Corporate Bond Market Insight - Resilient Growth Meets Rising Inflation

What were the key takeaways from last month’s numbers? Our corporate bond specialists look back at the market’s performance and provide incisive commentary to help you make sense of what drove the market—and what may be on the horizon for fixed income investors.

Key takeaways from the latest edition:

  • The economy stayed resilient in the second quarter, despite geopolitical volatility, supported by earnings, consumer spending and AI-related investment.
  • Inflation pressures rose across producer and consumer prices, though lower energy prices may signal a near-term peak. Inflation is likely to remain elevated through year-end.
  • The Fed held rates steady under new chair Kevin Warsh while shifting to a more neutral, inflation-focused stance. He also offered less forward guidance in keeping with his beliefs.
  • Investment-grade corporates held up well despite record June issuance, with spreads near historic tights. Current yields may make laddered IG corporates an attractive volatility hedge.

Recap

The second quarter of 2026 saw stronger-than-expected economic growth, rising inflation, steady interest rates and robust corporate earnings. Kevin Warsh replaced Jerome Powell as chair of the Federal Reserve (Fed), which held the federal funds rate steady at his first meeting. The ebb and flow of geopolitical news created a great deal of volatility but did little to derail the strength in equity and credit markets or the economy. As the second quarter drew to a close, the tentative cessation of hostilities between Iran and the United States created a significant cutback in energy prices, suggesting relief from the growing inflation threat. Investment-grade (IG) credit performed well.

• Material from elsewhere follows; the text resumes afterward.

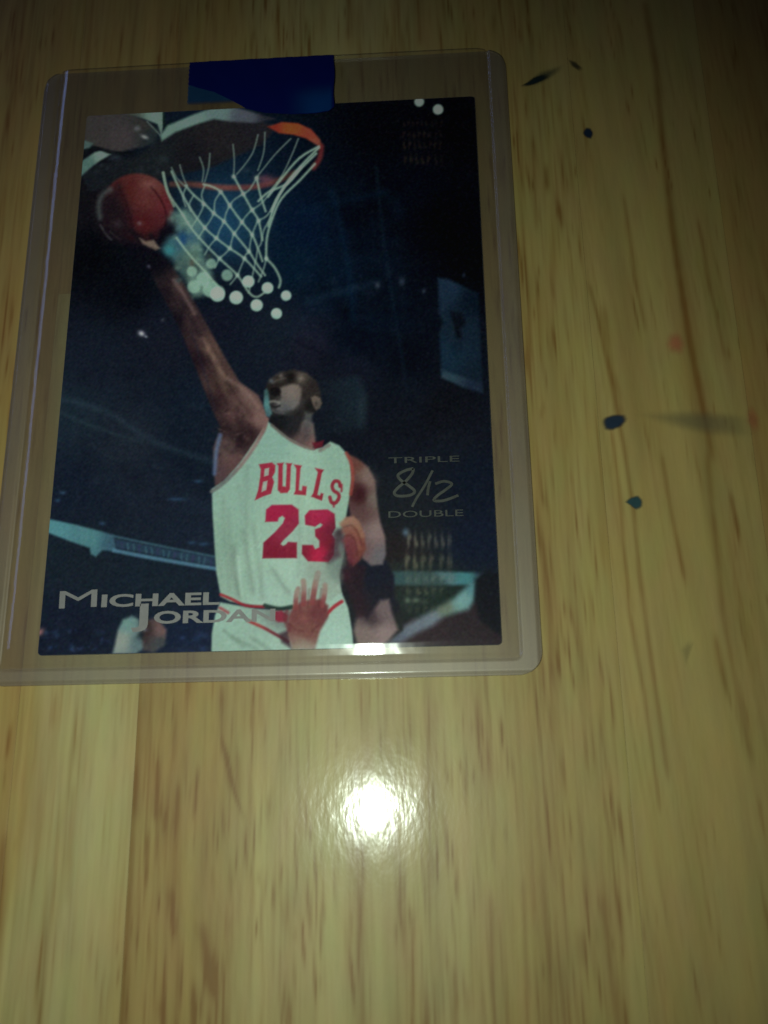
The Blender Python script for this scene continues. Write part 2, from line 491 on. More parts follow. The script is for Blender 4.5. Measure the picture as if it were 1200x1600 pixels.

Inflationary pressures continue to grow, particularly at the producer or early-stage level. The Institute of Supply Management reports that 82.1% of the respondents paid higher materials prices, which is the fourth straight month above 70.0%. More importantly, given its much larger weight in the economy, inflationary pressures are also evident in the services sector. Over 70% of companies reported higher prices in each of the last three months. Early-stage inflation is also present in the Core Producer Price Index’s 4.9% annual growth rate. Increases in producer prices are eventually reflected in Consumer Price Index (CPI), but with a lag. This suggests that even given the recent weakness in energy, that inflation pressure will remain elevated over the rest of the year.